EXERCISE DIRECTIONS: Output every line of the material exactly, omitting images.

Scene script records:
· · ·

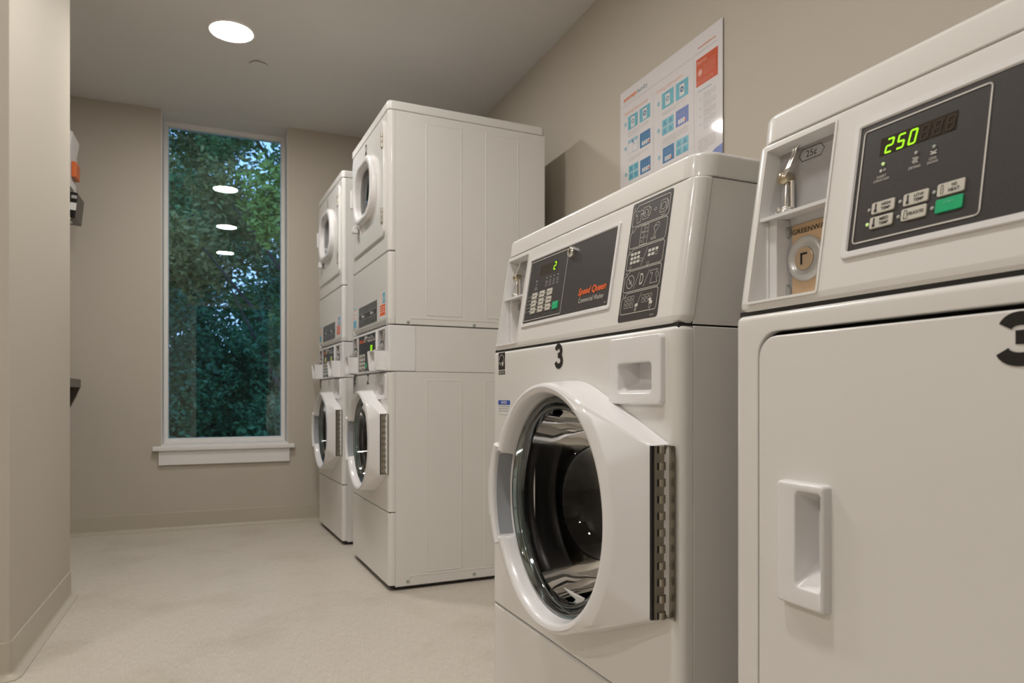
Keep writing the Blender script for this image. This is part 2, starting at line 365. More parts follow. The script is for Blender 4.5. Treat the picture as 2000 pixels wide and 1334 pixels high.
# ------------------------------------------------------------------ machines (local axes: x into the machine, y along the row away from the camera, z up)
W = .687; DP = .712; SD = .027; ZB = .8925; ZL = .3196; SL = .1635
def FF(b_, z, a=0): return Fr((a, b_, z), (0, -1, 0), (0, 0, 1))               # front plane
def FC(b_, z): return Fr((SL * (z - ZB), b_, z), (0, -1, 0), (SL, 0, 1))       # sloped console plane
def FS(b_=0): return Fr((0, b_, 0), (1, 0, 0), (0, 0, 1))                      # near side plane, n = -y
def emboss(b, F, u0, u1, v0, v1, t=.0016):
    w_, h_ = u1 - u0, v1 - v0; c = ((u0 + u1) / 2, (v0 + v1) / 2)
    loft(b, [F.L(rrect(w_, h_, .010, 3, *c), 0), F.L(rrect(w_ - .003, h_ - .003, .009, 3, *c), t), F.L(rrect(w_ - .007, h_ - .007, .007, 3, *c), t), F.L(rrect(w_ - .010, h_ - .010, .006, 3, *c), t * .45)], False, True)
def flange_groove(b, F, v):
    # pressed line low on the side, curving down at its front end
    P = [(.088, v - .03), (.088, v - .008), (.090, v - .002), (.096, v), (DP - .03, v)]
    for (x0, y0), (x1, y1) in zip(P, P[1:]):
        dx, dy = x1 - x0, y1 - y0; d = math.hypot(dx, dy); nx, ny = -dy / d * .002, dx / d * .002
        loft(b, [F.L([(x0 + nx, y0 + ny), (x0 - nx, y0 - ny)], 0), F.L([(x0, y0), (x0, y0)], .0016)], closed=False) if 0 else None
        loft(b, [[F.p(x0 + nx, y0 + ny, 0), F.p(x1 + nx, y1 + ny, 0)], [F.p(x0, y0, .0018), F.p(x1, y1, .0018)], [F.p(x0 - nx, y0 - ny, 0), F.p(x1 - nx, y1 - ny, 0)]], closed=False)
def screw(b, F, u, v, r=.0055, n=0):
    G = F.at(u, v, n); lathe(b, G, [(r * 1.25, 0), (r * 1.25, .0008), (r, .0015), (r * .9, .003), (r * .3, .0035), (r * .2, .002)], 14, False, True)

def outline_r(t):
    t = (t + PI) % (2 * PI) - PI; a = abs(math.degrees(t)); R = .2185
    if a < 23.55: return .280 / math.cos(t)
    if a < 68.2: return R / math.cos(rad(a - 68.2))
    if a <= 90: return R
    return 1 / math.sqrt((math.cos(t) / .238) ** 2 + (math.sin(t) / R) ** 2)
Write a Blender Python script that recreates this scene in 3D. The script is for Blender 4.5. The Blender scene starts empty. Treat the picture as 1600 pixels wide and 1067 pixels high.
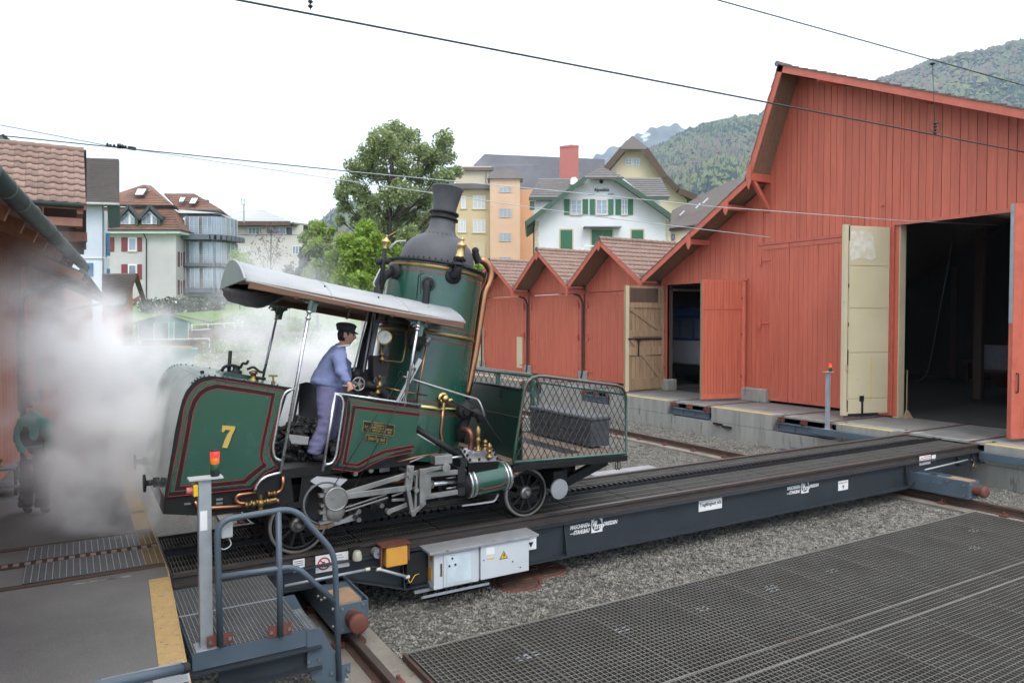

· · ·

RESULT FOR THIS EXERCISE:
Keep writing the Blender script for this image. This is part 2, starting at line 365. More parts follow. The script is for Blender 4.5. Treat the picture as 2000 pixels wide and 1334 pixels high.
# ------------------------------------------------------------------ machines (local axes: x into the machine, y along the row away from the camera, z up)
W = .687; DP = .712; SD = .027; ZB = .8925; ZL = .3196; SL = .1635
def FF(b_, z, a=0): return Fr((a, b_, z), (0, -1, 0), (0, 0, 1))               # front plane
def FC(b_, z): return Fr((SL * (z - ZB), b_, z), (0, -1, 0), (SL, 0, 1))       # sloped console plane
def FS(b_=0): return Fr((0, b_, 0), (1, 0, 0), (0, 0, 1))                      # near side plane, n = -y
def emboss(b, F, u0, u1, v0, v1, t=.0016):
    w_, h_ = u1 - u0, v1 - v0; c = ((u0 + u1) / 2, (v0 + v1) / 2)
    loft(b, [F.L(rrect(w_, h_, .010, 3, *c), 0), F.L(rrect(w_ - .003, h_ - .003, .009, 3, *c), t), F.L(rrect(w_ - .007, h_ - .007, .007, 3, *c), t), F.L(rrect(w_ - .010, h_ - .010, .006, 3, *c), t * .45)], False, True)
def flange_groove(b, F, v):
    # pressed line low on the side, curving down at its front end
    P = [(.088, v - .03), (.088, v - .008), (.090, v - .002), (.096, v), (DP - .03, v)]
    for (x0, y0), (x1, y1) in zip(P, P[1:]):
        dx, dy = x1 - x0, y1 - y0; d = math.hypot(dx, dy); nx, ny = -dy / d * .002, dx / d * .002
        loft(b, [F.L([(x0 + nx, y0 + ny), (x0 - nx, y0 - ny)], 0), F.L([(x0, y0), (x0, y0)], .0016)], closed=False) if 0 else None
        loft(b, [[F.p(x0 + nx, y0 + ny, 0), F.p(x1 + nx, y1 + ny, 0)], [F.p(x0, y0, .0018), F.p(x1, y1, .0018)], [F.p(x0 - nx, y0 - ny, 0), F.p(x1 - nx, y1 - ny, 0)]], closed=False)
def screw(b, F, u, v, r=.0055, n=0):
    G = F.at(u, v, n); lathe(b, G, [(r * 1.25, 0), (r * 1.25, .0008), (r, .0015), (r * .9, .003), (r * .3, .0035), (r * .2, .002)], 14, False, True)

def outline_r(t):
    t = (t + PI) % (2 * PI) - PI; a = abs(math.degrees(t)); R = .2185
    if a < 23.55: return .280 / math.cos(t)
    if a < 68.2: return R / math.cos(rad(a - 68.2))
    if a <= 90: return R
    return 1 / math.sqrt((math.cos(t) / .238) ** 2 + (math.sin(t) / R) ** 2)
Write a Blender Python script that recreates this scene in 3D. The script is for Blender 4.5. The Blender scene starts empty. Treat the picture as 1600 pixels wide and 1067 pixels high.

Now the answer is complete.